Hence every admissible filling determines a sequence of length $n-1$ consisting of
$$i-1$$
symbols $L$ and
$$n-i$$
symbols $R$,
where $L$ means that the interval was extended to the left and $R$ means that it was extended to the right.
Conversely, take any sequence of length $n-1$ containing exactly $i-1$ symbols $L$ and $n-i$ symbols $R$. Starting from position $i$, perform the indicated extensions one by one. Because there are exactly as many $L$ symbols as left squares and exactly as many $R$ symbols as right squares, the process fills the whole strip. At each stage the next square is adjacent to the current interval, so the construction is admissible.
Thus admissible fillings with $1$ in position $i$ are in one-to-one correspondence with sequences containing $i-1$ symbols $L$ and $n-i$ symbols $R$.
The number of such sequences is
$$\binom{n-1}{i-1}.$$
Therefore the total number of admissible fillings is
$$a_n = \sum_{i=1}^{n} \binom{n-1}{i-1}.$$
Setting $j=i-1$ gives
$$a_n = \sum_{j=0}^{n-1} \binom{n-1}{j}.$$
By the binomial theorem,
$$\sum_{j=0}^{n-1} \binom{n-1}{j} = (1+1)^{n-1} = 2^{,n-1}.$$
Hence the number of admissible fillings is
$$\boxed{2^{,n-1}}.$$
Verification of Key Steps
The first delicate step is the claim that the occupied squares always form an interval. A careless argument might assume this without proof. The inductive verification shows that if the occupied set is $[L,R]$, every square adjacent to it lies at one of its ends. No interior gap can ever be created.

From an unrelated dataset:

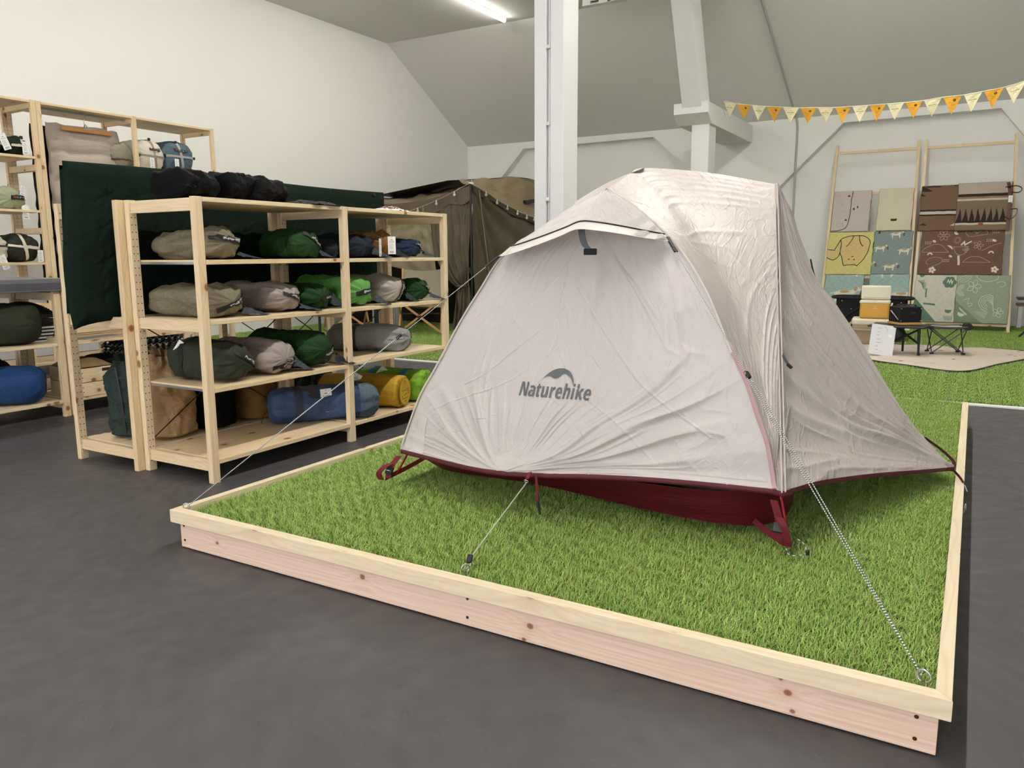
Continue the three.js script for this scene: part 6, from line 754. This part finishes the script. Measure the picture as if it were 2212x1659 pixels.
  obj('frame_rod', [rod([-0.33, 0.2, 0.222], [-0.05, 0.42, 0.222], 0.006), rod([0.33, 0.2, 0.222], [0.05, 0.42, 0.222], 0.006)], M.darkMetal, w); for (const [x, y] of [[-0.3, 0.44], [-0.2, 0.35], [-0.1, 0.27], [0.3, 0.43], [0.1, 0.43]]) { const g2 = new THREE.SphereGeometry(0.008, 10, 8); g2.translate(x, y, 0.215); obj('rivet', g2, M.steel, w); }
  const k = thing('side_table', 'black folding table cut by the right edge, standing by the back wall', 'table', [0.78, 0.02, -10.9]); obj('table_top', bx(0.66, 0.02, 0.4, 0, 0.44, 0, 'x', 0.004), M.black, k); obj('leg', bar([-0.28, 0, 0.1], [0.1, 0.43, 0.1], 0.022, 0.022), M.black, k); obj('leg', bar([0.28, 0, 0.1], [-0.1, 0.43, 0.1], 0.022, 0.022), M.black, k); obj('apron', bx(0.5, 0.04, 0.03, 0, 0.41, 0.12), M.black, k);
  const l2 = thing('low_bench', 'pale board with dark feet along the wall behind the right rack', 'bench', [0.95, 0.02, -12.2]); obj('bench_board', bx(0.9, 0.03, 0.2, 0, 0.3, 0, 'x'), std(0x7a5a44, 0.6), l2); for (const x of [-0.4, 0.4]) obj('bench_leg', bx(0.05, 0.28, 0.16, x, 0.14, 0, 'y'), M.white, l2);
}
{ // bunting
  const t = thing('bunting', 'string of cream and yellow cloth pennants hanging across the back of the shop', 'bunting', [0, 0, 0]);
  const P = [[-2.542, 2.652], [-2.393, 2.613], [-2.232, 2.583], [-2.073, 2.556], [-1.906, 2.533], [-1.726, 2.509], [-1.551, 2.495], [-1.382, 2.48], [-1.217, 2.475], [-1.054, 2.471], [-0.892, 2.468], [-0.727, 2.466], [-0.564, 2.469], [-0.398, 2.483], [-0.222, 2.487], [-0.059, 2.504], [0.113, 2.524]];
  const back = (x, y, z) => { const k = z / -9; return V(x * k, 1 + (y - 1) * k, z); };
  const depth = (i) => lerp(-10.3, -8.95, i / 16), corner = P.map(([x, y], i) => back(x, y, depth(i)));
  const nrm = corner[16].clone().sub(corner[0]).setY(0).normalize(); const ext = corner[16].clone().addScaledVector(nrm, 0.5).add(V(0, 0.09, 0));
  corner.push(corner[16].clone().addScaledVector(nrm, 0.19).add(V(0, 0.03, 0)));
  obj('bunting_cord', tube([V(-3.0, 2.77, -10.72), ...corner.map((p) => p.clone().add(V(0, 0.0, 0))), ext], 0.004, 120), std(0xe9e4d4, 0.7), t);
  const cream = new THREE.MeshStandardMaterial({ roughness: 0.85, side: THREE.DoubleSide, map: paint(160, 170, (c, w, h) => { fillBg(c, w, h, '#e4d9b0'); c.strokeStyle = '#5d5848'; c.fillStyle = '#2b2a26'; c.lineWidth = 2; c.beginPath(); c.moveTo(66, 44); c.quadraticCurveTo(80, 26, 96, 44); c.stroke(); c.font = 'bold 13px sans-serif'; c.textAlign = 'center'; c.fillText('Naturehike', 80, 62); c.fillRect(66, 72, 28, 2); }) });
  const yellow = new THREE.MeshStandardMaterial({ roughness: 0.85, side: THREE.DoubleSide, map: paint(160, 170, (c, w, h) => { fillBg(c, w, h, '#d9a02e'); c.fillStyle = '#2b2418'; c.beginPath(); c.ellipse(98, 38, 13, 12, 0, 0, 7); c.fill(); c.fillStyle = '#d9a02e'; c.fillRect(90, 36, 16, 3); c.strokeStyle = '#6d5320'; c.lineWidth = 2; c.beginPath(); c.moveTo(50, 62); c.quadraticCurveTo(64, 50, 72, 62); c.quadraticCurveTo(84, 72, 98, 58); c.moveTo(66, 80); c.lineTo(92, 78); c.stroke(); }) });
  for (let i = 0; i < 17; i++) {
    const a = corner[i], d = corner[i + 1].clone().sub(a); const L = d.length() * 0.93; d.normalize(); const sw = (rnd() - 0.5) * 0.05, H3 = 0.172 * (0.96 + rnd() * 0.06), tw = (rnd() - 0.5) * 0.05;
    const g = surf(14, 14, (u, v) => { const h = H3 * v, w2 = 1 - v; const p = a.clone().addScaledVector(d, L * (0.5 + (u - 0.5) * w2) + sw * v * 0.3); p.y -= h; p.z += 0.012 * Math.sin(u * 5 + i) * w2 * v * 2 + tw * v * v + 0.004 * Math.sin(v * 20 + u * 9 + i) * w2; return p; });
    { const u = g.attributes.uv; for (let j = 0; j < u.count; j++) { const v = u.getY(j); u.setXY(j, 0.5 + (u.getX(j) - 0.5) * (1 - v), 1 - v); } }
    obj('pennant', g, i % 2 ? yellow : cream, t);
  }
}
renderer.render(scene, camera);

The second delicate step is the bijection for fixed starting position $i$. One direction associates to a filling the sequence of left and right expansions. The reverse direction must also be checked. Given any sequence with $i-1$ symbols $L$ and $n-i$ symbols $R$, the interval never runs out of available squares prematurely. After $m$ left expansions, exactly the $m$ nearest squares to the left of $i$ have been occupied, so another left expansion is possible precisely until all $i-1$ left squares have been used. The same holds on the right. Thus every such sequence produces a valid filling.
A third possible source of error is counting. For fixed $i$, the process is not counted by $2^{n-1}$, because the numbers of left and right expansions are prescribed. The correct count is the number of placements of the $i-1$ left expansions among the $n-1$ steps, namely $\binom{n-1}{i-1}$.
Alternative Approaches
One may encode a filling directly by the position of $1$ together with the set of times at which the interval expands to the left. If $1$ is in position $i$, exactly $i-1$ left expansions occur. Choosing the moments of those expansions among the $n-1$ steps gives $\binom{n-1}{i-1}$ possibilities. Summing over all $i$ again yields
$$\sum_{i=1}^{n}\binom{n-1}{i-1}=2^{n-1}.$$
Another viewpoint is to reconstruct the process backward. In the final strip, the square containing $n$ must be an end of the occupied interval, hence an end square of the strip. Removing $n$, then $n-1$, and so on, successively removes end squares. The sequence of choices of left end or right end has length $n-1$, giving $2^{n-1}$ possibilities. This argument is shorter, but the interval-growth description makes the bijection with binary choices completely transparent.